Angaben über aggregierte Profite und ihre Ausschüttung als Dividenden findet man nur tief vergraben in der volkswirt-schaftlichen Gesamtrechnung, die das Statec nach den Sec-2010-Vorgaben der Europäischen Kommission erstellen muss. Danach machten die Dividenden 1995 landesweit 2,5 Milliarden Euro aus. Das waren 16 Prozent des Bruttoinlandsprodukts. 2001 war die Dividendenmasse plötzlich größer als das gesamte Bruttoinlandsprodukt des Landes, 2013 war sie mehr als doppelt so groß. 2018 betrugen die Dividenden 108,2 Milliarden oder 180 Prozent des Bruttoinlands-produkts.
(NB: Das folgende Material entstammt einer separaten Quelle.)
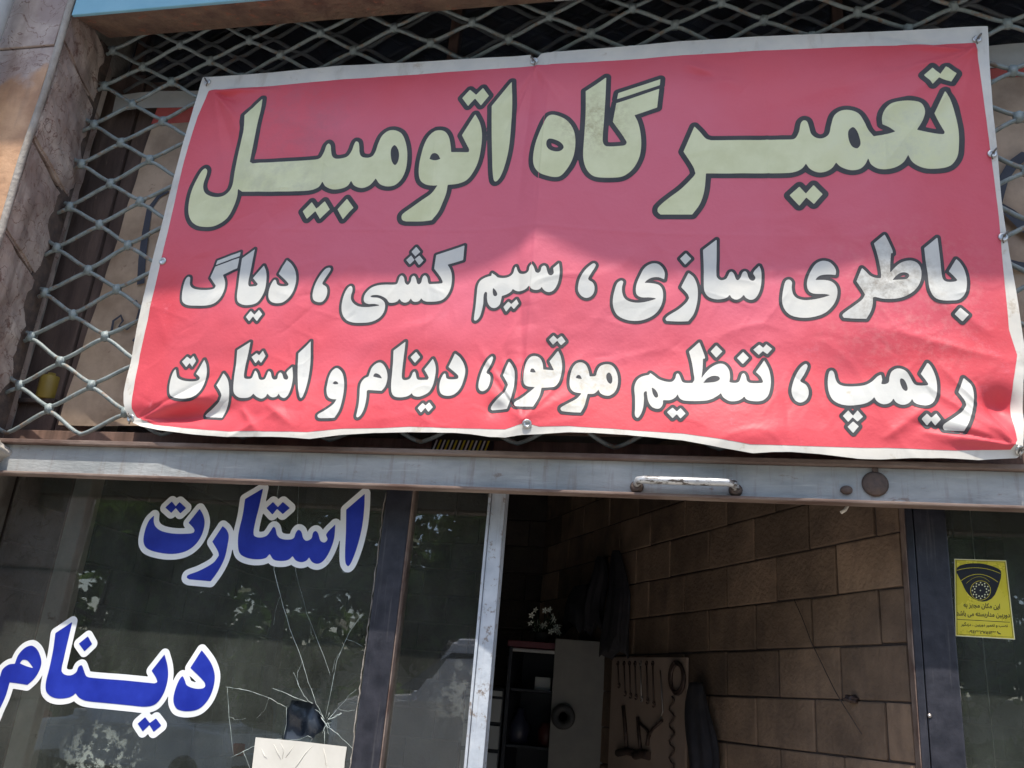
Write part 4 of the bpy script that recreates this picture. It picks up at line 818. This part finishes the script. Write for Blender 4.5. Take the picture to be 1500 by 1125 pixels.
# frame pieces of the window: sealant bead and sill
MB().tube([V(P(560-.1315*(y-760)+random.uniform(-1.2,1.2), y, PANE_Y-.002)) for y in np.linspace(722, 1190, 60)], .003, 6, radii=[random.uniform(.0006, .0028) for _ in range(60)]).build('sealant', M['cement'], wl)
MB().box(XL-.03, XR+.02, .115, .175, .86, .92, .003).build('sill', M['black_post'], wl)
MB().box(XL-.03, XR+.02, .125, .165, .02, .859, .002).build('steel_panel', M['black_post'], wl)

def post(label, x0, x1, name='door_post'):
    e = empty(name, ((x0+x1)/2, .15, 0)); tag(e, label, 'post'); return e
xa, xb = P(567,720,.120)[0], P(606,720,.120)[0]
p1 = post('black steel post between the cracked window and the narrow door pane', xa, xb)
MB().box(xa, xb-.0042, .118, .185, 0, ztop, .004).build('tube', M['black_post'], p1)
MB().box(xb-.0038, xb, .121, .18, 0, ztop, .001).build('edge_strip', M['rust'], p1)
xc, xd = P(1323,745,.120)[0], P(1384,745,.120)[0]
p2 = post('black steel post right of the dark doorway', xc, xd)
MB().box(xc+.003, xc+.024, .118, .185, 0, ztop, .003).build('tube', M['black_post'], p2)
MB().box(xc+.026, xd, .116, .185, 0, ztop, .004).build('tube', M['black_post'], p2)
MB().box(xc, xc+.0025, .121, .18, 0, ztop, .0005).build('edge_strip', M['rust'], p2)
for z in (1.66, 1.15): MB().lathe([(0,0),(.006,0),(.005,.003),(0,.004)], 12, Matrix.Translation((xc+.030, .1162, z)) @ Matrix.Rotation(math.pi/2, 4, 'X')).build('rivet', M['tool_bright'], p2)
# fixed leaf with the narrow pane and the grey painted stile
dl = empty('door_leaf', (-.75, .15, 0)); tag(dl, 'narrow glazed door leaf with a grey painted stile beside the dark opening', 'door')
xe, xf = P(716,730,.120)[0], P(741,730,.120)[0]
MB().box(xe+.010, xf, .116, .166, .0, ztop, .003).build('stile', M['grey_bar'], dl)
MB().box(xe, xe+.0085, .112, .150, .0, ztop, .002).build('glazing_bead', M['grey_bar'], dl)
pane('pane', xb+.001, xe+.001, .146, .80, ztop, M['glass_door'], dl)
MB().box(xb+.001, xe-.001, .130, .165, .02, .799, .002).build('kick_panel', M['grey_bar'], dl)
# right window and sticker
wr = empty('shop_window', (1.1, PANE_Y, .9)); tag(wr, 'dirty shop window with a yellow camera sticker, right of the black post', 'window')
pane('pane', xd+.001, 1.6, PANE_Y, .92, ztop+.02, M['glass'], wr)
MB().box(xd+.001, 1.6, .115, .175, .86, .92, .003).build('sill', M['black_post'], wr)
MB().box(xd+.001, 1.6, .125, .165, .02, .859, .002).build('steel_panel', M['black_post'], wr)
MB().tube([(xd+.002, PANE_Y-.003, z) for z in np.linspace(.93, ztop, 60)], .003, 6, radii=[random.uniform(.0006, .003) for _ in range(60)]).build('sealant', M['cement'], wr)
MB().tube([V(P(1420+.10*(y-740), y, PANE_Y+.02)) for y in np.linspace(735, 1190, 8)], .0016, 6).build('cord', M['pale_wood'], wr)

sk = empty('camera_sticker', V(P(1440, 880, PANE_Y))); tag(sk, 'yellow surveillance notice sticker with a black dome camera drawing', 'sticker')
def SK(a, b, k=0): return V(P(1385+a/8.035, 805+b/8.035, PANE_Y-.0010-k*.0004))
def sk_poly(name, pts, m, k): return mesh(name, [SK(a, b, k) for a, b in pts], [tuple(range(len(pts)))], m, sk)
sk_poly('base', [(103,108),(714,128),(820,1060),(118,1018)], M['sticker_edge'], 0)
sk_poly('yellow_field', [(112,118),(706,138),(808,1048),(126,1008)], M['yellow'], 1)
def sk_line(name, pts, wpx, m, k, closed=False):
    P_ = [np.array(p, float) for p in pts]; n = len(P_); vs = []
    for i, p in enumerate(P_):
        a = P_[(i-1) % n] if (closed or i) else p; b = P_[(i+1) % n] if (closed or i < n-1) else p
        t = b-a; t = t/np.linalg.norm(t); nn = np.array([-t[1], t[0]])*wpx/2; vs += [SK(*(p+nn), k), SK(*(p-nn), k)]
    fs = [(2*i, 2*i+1, 2*((i+1) % n)+1, 2*((i+1) % n)) for i in range(n if closed else n-1)]
    return mesh(name, vs, fs, m, sk)
sk_line('border_line', [(128,126),(699,149),(796,1032),(138,996)], 6, M['ink'], 2, True)
dome = [(135,215),(170,188),(240,168),(320,161),(400,162),(480,174),(560,198),(620,224),(650,248),(657,285),(652,340),(630,410),(606,480),(580,535),(540,580),(490,606),(440,614),(390,606),(330,580),(280,540),(240,490),(215,440),(190,385),(160,330),(132,275)]
sk_poly('dome_camera', dome, M['ink'], 2)
def arc(a, b, c, n=14): return [tuple((1-t)**2*np.array(a)+2*t*(1-t)*np.array(b)+t*t*np.array(c)) for t in np.linspace(0, 1, n)]
sk_line('dome_line', arc((136,244),(400,168),(648,282)), 5, M['yellow'], 3)
sk_line('dome_line', arc((182,368),(390,205),(618,384)), 6, M['yellow'], 3)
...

Außerhalb der Finanzbranche machten die Dividenden 1995 noch
53 Millionen Euro aus, 2018 schon 7,7 Milliarden Euro. 1995 war die Lohnmasse in der „Realwirtschaft“ 67 Mal so groß wie die Dividendenmasse, 2018 war sie nur noch zweimal so groß.

In seiner volkswirtschaftlichen Gesamtrechnung erscheint Luxemburg als ein Schwarzes Loch, dessen auf engstem Raum zwischen Kirchberg und Cloche d’Or verdichtete Masse den Mehrwert aus anderen Ländern unaufhaltsam anzieht und verschlingt. (Die Dividenden aus dem innerhalb der Landesgrenzen erarbeiteten Mehrwert werden pietätvoll nicht getrennt aufgeführt.)

Die Unternehmensgewinne scheinen das letzte Tabu zu sein. Vielleicht weil Profit durch unbefleckte Empfängnis zu entstehen scheint: Die auf die Zirkulation fixierten neuklassische und die Grenznutzentheorie beschränken sich darauf, den Profit zu rechtfertigen statt zu erklären. Vielleicht weil Dividendenbezieher keine schlafenden Hunde wecken, nicht den Neid ihrer bald um
60 Euro verbesserten Beschäftigten schüren möchten. Vielleicht weil ein Tabu ursprünglich ein religiöses Verbot ist, das in einer Gesellschaft das Heilige vom Profanen trennt.